The convergence of advances in digital technology and humanistic scholarship is not new. Indeed, this publication is at least the sixth major report focused on technology and scholarship in the humanities and interpretive social sciences issued by our Council. 1In 1965, ACLS began a program of providing fellowships to scholars whose projects experimented with “computer aided research in the humanities.” A forty-year-old statement of that program’s purpose remains convincing: “Of course computers should be used by scholars in the humanities, just as microscopes should be used by scientists. . . [t]he facts and patterns that they—and often they alone—can reveal should be viewed not as the definitive answers to the questions that humanists have been asking, but rather as the occasion for a whole range of new and more penetrating and more exciting questions.” 2For the past forty years increasing numbers of individual scholars have validated and re-validated that assertion. We now have arrived at the point, however, where we cannot rely on individual enterprise alone. This report is therefore primarily concerned not with the technological innovations that now suffuse academia, but rather with institutional innovations that will allow digital scholarship to be cumulative, collaborative, and synergistic.
Those institutional innovations are the “cyberinfrastructure” advocated by the following pages. We are grateful to the National Science Foundation and to Dan Atkins, who chaired the NSF Advisory Panel on Cyberinfrastructure that issued in 2003 a report on the subject, for giving the term currency and meaning. (Dr.

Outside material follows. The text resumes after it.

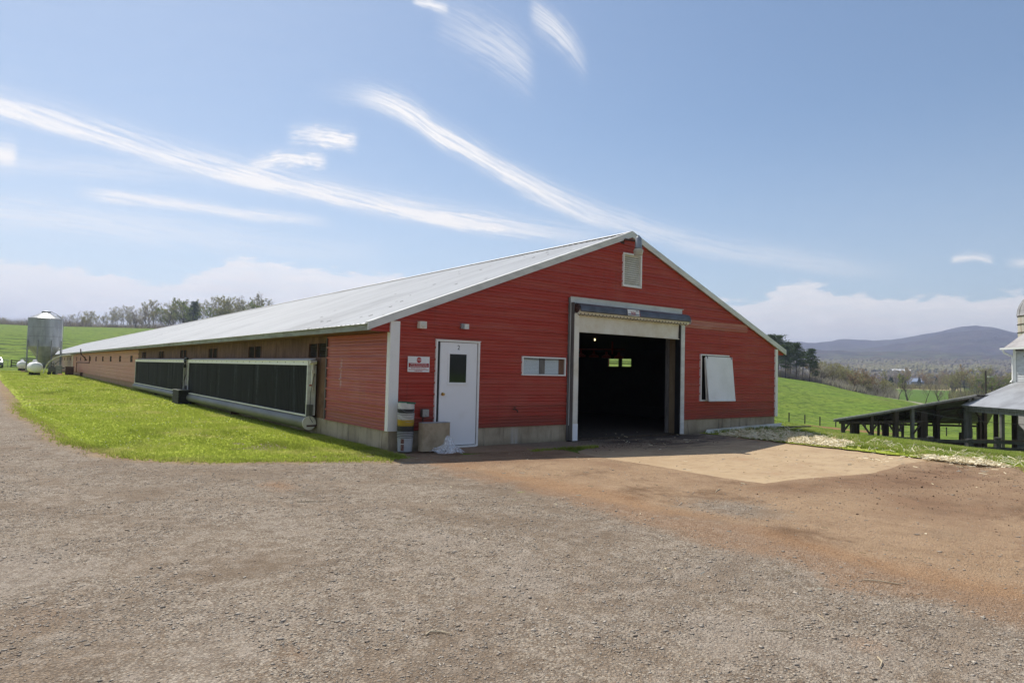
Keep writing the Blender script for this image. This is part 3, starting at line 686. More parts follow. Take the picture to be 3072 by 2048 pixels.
# ---- left wall
def lsid(y0, y1, mat, opens=(), n=2, top=1.86, lab=None):
    for c in range(n):
        mb = MB(); siding(mb, c*.9144, min((c+1)*.9144+.01, top) if c < n-1 else top, lambda z: y0, lambda z: y1, list(opens), lambda y, o, z: (-.004-o-.001*c, y, z))
        o = obj('siding_panel', mb, mat, barn, recalc=False)
        if lab: o['label'] = lab
lsid(.0, 3.08, M_redside, lab='red panel at the front corner, coloured paler for the light on it')
mb = MB(); mb.box(-.04, -.008, 3.08, 3.115, .0, 1.86); obj('edge_trim', mb, M_wood, barn)
PINKW = [32.84+5*i for i in range(9)]+[82.2+5.1*i for i in range(4)]
for i in range(5):
    y0, y1 = 30.56+i*9.5, 30.56+(i+1)*9.5
    lsid(y0, y1, M_pink, [(w, w+.62, 1.17, 1.51) for w in PINKW if y0 < w < y1])
for i in range(8):
    y0, y1 = 78.2+i*9.6, 78.2+(i+1)*9.6
    lsid(y0, y1, M_tan, [(w, w+.62, 1.17, 1.51) for w in PINKW if y0 < w < y1])
mb = MB()
for z0, z1 in ((-.0, 1.17), (1.51, 1.86)): mb.box(.02, .06, 30.56, LEN, z0, z1)
obj('wall_lining', mb, M_dark, barn)
for w in PINKW:
    p = obj('window', MB().box(.0, .02, w, w+.62, 1.17, 1.51), M_dark, barn)
    obj('frame', MB().box(-.03, -.005, w-.03, w+.65, 1.51, 1.535).box(-.03, -.005, w-.03, w+.65, 1.145, 1.17).box(-.03, -.005, w-.03, w, 1.17, 1.51).box(-.03, -.005, w+.62, w+.65, 1.17, 1.51), M_rust, p)
# plywood section with louvred vents
for i in range(23):
    y0 = 3.115+i*1.2; y1 = min(y0+1.195, 30.56)
    z = [1.386, 1.704]
    vents = [(3.13, 4.29)]+[(8.05+5*k, 9.32+5*k) for k in range(5)]
    mb = MB()
    cut = [(max(a, y0), min(b_, y1)) for a, b_ in vents if a < y1 and b_ > y0]
    d = .0+random.random()*.004
    mb.box(.0+d, .03, y0, y1, .0, 1.386); mb.box(.0+d, .03, y0, y1, 1.704, 1.86)
    yy = y0
    for a, b_ in cut:
        if a > yy: mb.box(.0+d, .03, yy, a, 1.386, 1.704)
        yy = b_
    if yy < y1: mb.box(.0+d, .03, yy, y1, 1.386, 1.704)
    obj('plywood_panel', mb, M_ply, barn)
for a, b_ in vents:
    v = obj('vent_window', MB().box(.05, .07, a, b_, 1.386, 1.704), M_dark, barn)
    mid = (a+b_)/2
    obj('frame', MB().box(-.012, .05, a, a+.03, 1.386, 1.704).box(-.012, .05, b_-.03, b_, 1.386, 1.704).box(-.01, .05, mid-.03, mid+.03, 1.386, 1.704), M_ply, v)
    for k in range(8):
        zz = 1.40+k*.037
        obj('slat', MB().beam((.02, a+.03, zz), (.02, b_-.03, zz), .03, .006, (.5, 0, 1)), M_post, v)
# ---- soffit, fascia boards
mb = MB(); mb.box(-OV+.03, -.02, .0, LEN, 1.858, 1.872); obj('soffit', mb, M_ply, barn)
yy = -.05
while yy < LEN:
    y1 = min(yy+4.88, LEN)
    obj('fascia_board', MB().box(-OV-.005, -OV+.03, yy+.004, y1, 1.868+random.uniform(-.006, .004), 1.985), M_fascia, barn); yy = y1
# ---- roof sheets: one for each 0.91 m of the 155 m slope, left side seen
def roof_sheet(side):
    mb = MB(); n = 4; w = .9144
    prof = [(0, 0)]
    for i in range(n):
        c = (i+.5)*w/n; prof += [(c-.030, 0), (c-.012, .019), (c+.012, .019), (c+.030, 0)]
    prof.append((w+.004, .0012))
    xa, xb = (-OV-.05, W_/2+.02) if side < 0 else (W_+OV+.05, W_/2-.02)
    def P(x, y, o):
        zz = EV+SL*((x+OV) if side < 0 else (W_+OV-x)); return (x, y, zz+o)
    for (ya, oa), (yb, ob) in zip(prof, prof[1:]):
        mb.quad(P(xa, ya, oa), P(xa, yb, ob), P(xb, yb, ob), P(xb, ya, oa))
        mb.quad(P(xa, ya, oa), P(xa, yb, ob), P(xa, yb, -.004), P(xa, ya, -.004))
    return mb
M_roof, nt, b = new_mat('pale_roof_steel'); pos = geo_pos(nt); x, y, z = sep(nt, pos)
n1 = noise(nt, xyz(nt, x*.25, y*2.2, 0.0), 1.0, 5, .6); n2 = noise(nt, pos, .35, 4, .6); r = orand(nt)
k = mix(nt, n1.step(.35, .7), (.82, .815, .80), (.72, .71, .69)); k = mix(nt, n2.step(.5, .7)*.3, k, (.40, .39, .37)); k = mix(nt, r*.12, k, (.36, .36, .36))
sc = (X(nt, voro(nt, xyz(nt, x*1.6, y*4.4, 0.0), 1.0, rnd=.25))).m('LESS_THAN', .085)
k = mix(nt, sc*.6, k, (.16, .14, .12))
nt.links.new(k, b.inputs['Base Color']); b.inputs['Roughness'].default_value = .5; b.inputs['Metallic'].default_value = .1
for side in (-1, 1):
    first = None
    for i in range(170):
        y0 = -.06+i*.9144
        if first is None:
            mb = roof_sheet(side); mb.v = [(p[0], p[1]+y0, p[2]) for p in mb.v]
            first = obj('roof_sheet', mb, M_roof, barn, recalc=False)
        else: dup(first, barn, (0, i*.9144, 0))
mb = MB()
for s_ in (-1, 1):
    xc = W_/2
    mb.add([(xc, -.075, RZ+.045), (xc+s_*.17, -.075, RZ+.045-.17*SL), (xc+s_*.17, LEN+.5, RZ+.045-.17*SL), (xc, LEN+.5, RZ+.045)], [(0, 1, 2, 3)])
obj('ridge_cap', mb, M_roof, barn)
# ---- rake trim: each side in three lengths
def rake(s_, t0, t1):
    mb = MB(); X0 = (-OV-.05 if s_ < 0 else W_+OV+.05)
    f = lambda t: (X0+(W_/2-X0)*t, EV-.05*SL+(RZ-EV+.05*SL)*t)
    (xa, za), (xb, zb) = f(t0), f(t1)
    for y0, y1, a, c in ((-.085, -.045, -.115, .03), (-.0845, .04, .022, .035)):
        mb.add([(xa, y0, za+a), (xb, y0, zb+a), (xb, y0, zb+c), (xa, y0, za+c), (xa, y1, za+a), (xb, y1, zb+a), (xb, y1, zb+c), (xa, y1, za+c)],
               [(0, 1, 2, 3), (7, 6, 5, 4), (0, 4, 5, 1), (3, 2, 6, 7), (0, 3, 7, 4), (1, 5, 6, 2)])
    obj('rake_trim', mb, M_trim, barn)
for s_ in (-1, 1):
    for t0, t1 in ((0, .42), (.4205, .86), (.8605, 1)): rake(s_, t0, t1)
# ---- corner trims
mb = MB(); mb.box(-.045, .152, -.05, -.0, .0, 2.06); mb.box(-.0452, -.01, -.0, .075, .0, 1.86); obj('corner_trim', mb, M_white, barn)
mb = MB(); mb.box(W_-.03, W_+.10, -.05, .06, .0, 2.02); obj('corner_trim', mb, M_white, barn)
# ---- right wall, far gable, inner shell
RW = [(5.76+5*k-.01, 6.98+5*k) for k in range(28)]
mb = MB()
for z0, z1 in ((-.38, 1.44), (1.73, 2.1)): mb.box(W_-.05, W_, .06, LEN, z0, z1)
yy = .06
for a, b_ in RW+[(LEN, LEN)]: mb.box(W_-.05, W_, yy, a, 1.44, 1.73); yy = b_
obj('side_wall', mb, M_redside, barn)
obj('inner_wall', MB().add([(p[0]-.056, p[1], p[2]) for p in mb.v], mb.f), M_dark, barn)  # near-black lining over the red wall, standing in for interior shade
for k, (a, b_) in enumerate(RW[:3]):
    p = obj('window', MB().box(W_-.07, W_+.01, (a+b_)/2-.06, (a+b_)/2+.06, 1.44, 1.73), M_dark, barn)
    obj('bar', MB().box(W_+.0, W_+.02, a, b_, 1.54, 1.575).box(W_, W_+.02, a, b_, 1.62, 1.645), M_dark, p)
obj('end_wall', MB().box(0, W_, LEN-.1, LEN, -.5, 1.9).add([(0, LEN, 1.9), (W_, LEN, 1.9), (W_/2, LEN, RZ-.1)], [(0, 1, 2)]), M_tan, barn)
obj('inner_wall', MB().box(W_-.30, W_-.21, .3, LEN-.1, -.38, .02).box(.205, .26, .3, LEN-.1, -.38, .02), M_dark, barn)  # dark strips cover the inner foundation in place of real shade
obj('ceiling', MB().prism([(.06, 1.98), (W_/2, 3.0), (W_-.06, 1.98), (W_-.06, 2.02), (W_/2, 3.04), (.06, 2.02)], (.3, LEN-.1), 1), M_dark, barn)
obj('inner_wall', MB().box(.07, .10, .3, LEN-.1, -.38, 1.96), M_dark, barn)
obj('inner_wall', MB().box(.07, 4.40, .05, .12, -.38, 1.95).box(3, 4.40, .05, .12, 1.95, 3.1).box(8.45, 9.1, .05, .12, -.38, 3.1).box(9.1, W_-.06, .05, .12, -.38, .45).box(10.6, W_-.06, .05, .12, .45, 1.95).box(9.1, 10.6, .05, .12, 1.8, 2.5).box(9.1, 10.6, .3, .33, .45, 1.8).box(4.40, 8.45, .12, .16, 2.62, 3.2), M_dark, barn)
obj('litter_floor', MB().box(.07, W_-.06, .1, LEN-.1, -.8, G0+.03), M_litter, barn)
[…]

Atkins also served as an adviser to the ACLS Commission.) In addition to the “Atkins report,” the NSF commissioned a report on the cyberinfrastructure needs of the more quantitative social sciences. 3With the publication of Our Cultural Commonwealth, which concerns the humanities and interpretive social sciences, we now have all of the fields of the arts and sciences in common cause.

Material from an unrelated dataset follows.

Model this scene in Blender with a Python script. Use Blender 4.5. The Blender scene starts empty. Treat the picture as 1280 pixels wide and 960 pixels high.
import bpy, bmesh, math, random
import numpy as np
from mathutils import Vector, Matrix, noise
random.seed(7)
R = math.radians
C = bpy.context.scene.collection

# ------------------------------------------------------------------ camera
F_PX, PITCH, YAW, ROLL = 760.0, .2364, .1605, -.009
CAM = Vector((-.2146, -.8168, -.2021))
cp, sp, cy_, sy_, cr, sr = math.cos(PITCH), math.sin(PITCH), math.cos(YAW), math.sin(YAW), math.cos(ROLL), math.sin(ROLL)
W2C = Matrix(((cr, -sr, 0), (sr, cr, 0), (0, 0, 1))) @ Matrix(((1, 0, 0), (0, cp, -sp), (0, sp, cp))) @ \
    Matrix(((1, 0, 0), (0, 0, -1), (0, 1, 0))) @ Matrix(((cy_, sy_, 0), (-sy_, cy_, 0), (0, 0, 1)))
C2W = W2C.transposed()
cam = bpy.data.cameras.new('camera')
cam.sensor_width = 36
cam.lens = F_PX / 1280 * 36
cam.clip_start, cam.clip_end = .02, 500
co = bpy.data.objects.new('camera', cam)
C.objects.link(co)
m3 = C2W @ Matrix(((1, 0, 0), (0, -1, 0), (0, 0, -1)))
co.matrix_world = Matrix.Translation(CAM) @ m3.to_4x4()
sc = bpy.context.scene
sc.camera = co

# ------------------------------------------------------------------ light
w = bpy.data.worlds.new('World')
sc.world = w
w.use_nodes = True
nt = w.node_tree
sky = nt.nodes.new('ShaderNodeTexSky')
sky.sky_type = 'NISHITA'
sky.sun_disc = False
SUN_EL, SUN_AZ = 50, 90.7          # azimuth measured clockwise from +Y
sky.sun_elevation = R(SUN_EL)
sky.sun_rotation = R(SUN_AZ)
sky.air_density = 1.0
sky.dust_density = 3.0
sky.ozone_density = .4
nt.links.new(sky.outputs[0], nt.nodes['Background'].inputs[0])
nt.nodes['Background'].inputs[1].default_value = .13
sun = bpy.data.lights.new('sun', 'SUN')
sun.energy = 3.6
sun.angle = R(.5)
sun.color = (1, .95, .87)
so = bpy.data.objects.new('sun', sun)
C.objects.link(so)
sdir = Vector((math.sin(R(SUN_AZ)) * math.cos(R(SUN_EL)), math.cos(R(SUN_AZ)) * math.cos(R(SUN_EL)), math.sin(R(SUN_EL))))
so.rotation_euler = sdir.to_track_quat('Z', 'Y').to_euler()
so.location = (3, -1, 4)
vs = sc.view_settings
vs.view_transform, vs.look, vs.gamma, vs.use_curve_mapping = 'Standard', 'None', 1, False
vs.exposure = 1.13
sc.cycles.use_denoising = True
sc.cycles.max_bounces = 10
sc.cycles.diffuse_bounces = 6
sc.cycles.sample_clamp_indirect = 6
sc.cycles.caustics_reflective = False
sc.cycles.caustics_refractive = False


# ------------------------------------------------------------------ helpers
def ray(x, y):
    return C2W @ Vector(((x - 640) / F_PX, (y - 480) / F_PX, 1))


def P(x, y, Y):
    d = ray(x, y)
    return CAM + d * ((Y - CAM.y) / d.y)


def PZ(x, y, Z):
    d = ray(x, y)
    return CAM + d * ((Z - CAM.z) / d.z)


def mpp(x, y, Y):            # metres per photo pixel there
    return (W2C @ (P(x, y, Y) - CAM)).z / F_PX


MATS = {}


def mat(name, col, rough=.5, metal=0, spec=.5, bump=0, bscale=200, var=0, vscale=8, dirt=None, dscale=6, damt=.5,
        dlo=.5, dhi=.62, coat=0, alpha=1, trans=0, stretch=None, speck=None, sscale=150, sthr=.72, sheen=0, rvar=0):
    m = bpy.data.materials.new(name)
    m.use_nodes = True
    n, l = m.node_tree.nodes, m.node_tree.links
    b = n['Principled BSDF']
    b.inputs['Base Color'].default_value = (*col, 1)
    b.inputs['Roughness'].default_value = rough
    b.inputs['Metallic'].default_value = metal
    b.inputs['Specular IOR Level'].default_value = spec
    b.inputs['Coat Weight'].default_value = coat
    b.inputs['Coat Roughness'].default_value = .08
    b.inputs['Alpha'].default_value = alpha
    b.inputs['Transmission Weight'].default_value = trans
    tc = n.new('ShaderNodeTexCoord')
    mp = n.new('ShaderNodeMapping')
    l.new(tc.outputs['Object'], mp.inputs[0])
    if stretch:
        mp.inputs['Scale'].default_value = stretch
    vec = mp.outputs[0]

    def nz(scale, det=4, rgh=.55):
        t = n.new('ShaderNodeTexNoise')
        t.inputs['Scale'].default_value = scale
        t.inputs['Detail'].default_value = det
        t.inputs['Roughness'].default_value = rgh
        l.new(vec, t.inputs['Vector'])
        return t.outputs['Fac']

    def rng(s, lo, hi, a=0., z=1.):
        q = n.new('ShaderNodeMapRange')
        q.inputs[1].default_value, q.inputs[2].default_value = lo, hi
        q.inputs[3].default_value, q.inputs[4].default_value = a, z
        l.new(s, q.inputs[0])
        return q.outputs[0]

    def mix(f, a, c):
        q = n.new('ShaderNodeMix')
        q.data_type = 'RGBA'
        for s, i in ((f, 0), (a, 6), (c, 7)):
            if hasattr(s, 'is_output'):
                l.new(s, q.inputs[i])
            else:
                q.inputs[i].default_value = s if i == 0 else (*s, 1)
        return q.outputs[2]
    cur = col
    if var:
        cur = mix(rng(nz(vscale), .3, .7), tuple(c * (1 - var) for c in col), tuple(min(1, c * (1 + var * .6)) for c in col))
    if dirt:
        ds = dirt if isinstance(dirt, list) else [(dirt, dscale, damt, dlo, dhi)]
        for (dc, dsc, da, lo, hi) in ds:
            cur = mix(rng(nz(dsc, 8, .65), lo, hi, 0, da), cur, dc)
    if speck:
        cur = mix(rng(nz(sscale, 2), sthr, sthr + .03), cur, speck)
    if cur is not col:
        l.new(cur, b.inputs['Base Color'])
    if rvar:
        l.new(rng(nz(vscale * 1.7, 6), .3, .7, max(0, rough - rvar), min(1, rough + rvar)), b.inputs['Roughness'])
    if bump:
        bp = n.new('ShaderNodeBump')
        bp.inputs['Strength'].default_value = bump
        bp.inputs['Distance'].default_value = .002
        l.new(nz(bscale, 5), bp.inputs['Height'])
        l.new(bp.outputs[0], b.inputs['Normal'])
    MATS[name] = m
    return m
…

ACLS’s earlier reports focused within the academy and concerned the potential of new information technologies to empower research on traditional objects of study. That orientation is the starting point for this effort, and the evidence there is compelling. But the widespread social adoption of computing is transforming the very subjects of humanistic inquiry. In 2006 most expressions of human creativity in the United States—writing, imaging, music—will be “born digital.” The intensification of computing as a cultural force makes the development of a robust cyberinfrastructure an imperative for scholarship in the humanities and social sciences. Political scientists must take account not only of polling data, but of the blogesphere. Architectural historians must be able to analyze computer-aided design. What we once called “film studies” increasingly will be research on digital media. If these materials are to be preserved and accessible, if they are to be searched and analyzed, we must have the human and institutional capacities called for in this report.
Many thanks are in order. The Andrew W. Mellon Foundation provided essential resources: the Foundation’s financial support made the report possible, and the advice and counsel of Program Officer Donald J. Waters helped refine it. Many institutions extended themselves in providing venues for the public sessions that helped form the report: the New York Public Library; Northwestern University; the University of California, Berkeley; the University of Southern California; the Research Libraries Group; the Institute of Museum and Library Services. Numerous scholarly leaders gave presentations to the Commission, and many others submitted comments on earlier drafts of this report. I wish to express thanks also to Abby Smith, who served first as Senior Editor and subsequently as an adviser to the Commission; to Marlo Welshons, the report’s editor, who worked tirelessly yet cheerfully to bring together the words and ideas of the report’s many authors and reviewers; and to Sandra Bradley, who helped maintain the Commission’s own infrastructure.
This report addresses its recommendations to college and university leaders, to funders, to scholars, and to the public that ultimately supports the scholarly and educational enterprise. It is heartening to know that some of the recommendations of the report already are being acted upon. With the support of the Mellon Foundation, ACLS has begun offering Digital Innovation Fellowships designed to advance digital scholarship and to exemplify the infrastructure necessary for further advances. Chairman Bruce Cole’s announcement of the Digital Humanities Initiative of the National Endowment for the Humanities is especially promising. One early fruit of that initiative is a new partnership between the Endowment and the Institute for Museum and Library Services to help teachers, scholars, museums, and libraries work together to advance digital scholarship and present it to the widest possible public. The John D. And Catherine T. MacArthur Foundation has begun a major new effort to understand and develop digital technologies for learning in early education. We can hope that other foundations and funders will join the Mellon Foundation in extending that focus to higher education. The ACLS remains committed to continuing its work in this area through the direct support of scholars and by cooperating with our member societies in hopes of providing leadership in this rapidly changing domain.
“Commonwealth” is defined both as “a body or number of persons united by a common interest,” and as the “public welfare, general good or advantage.” With this report the former meaning, as represented by the Commission and ACLS, presents a framework for action that, we believe, will advance the latter, the general good.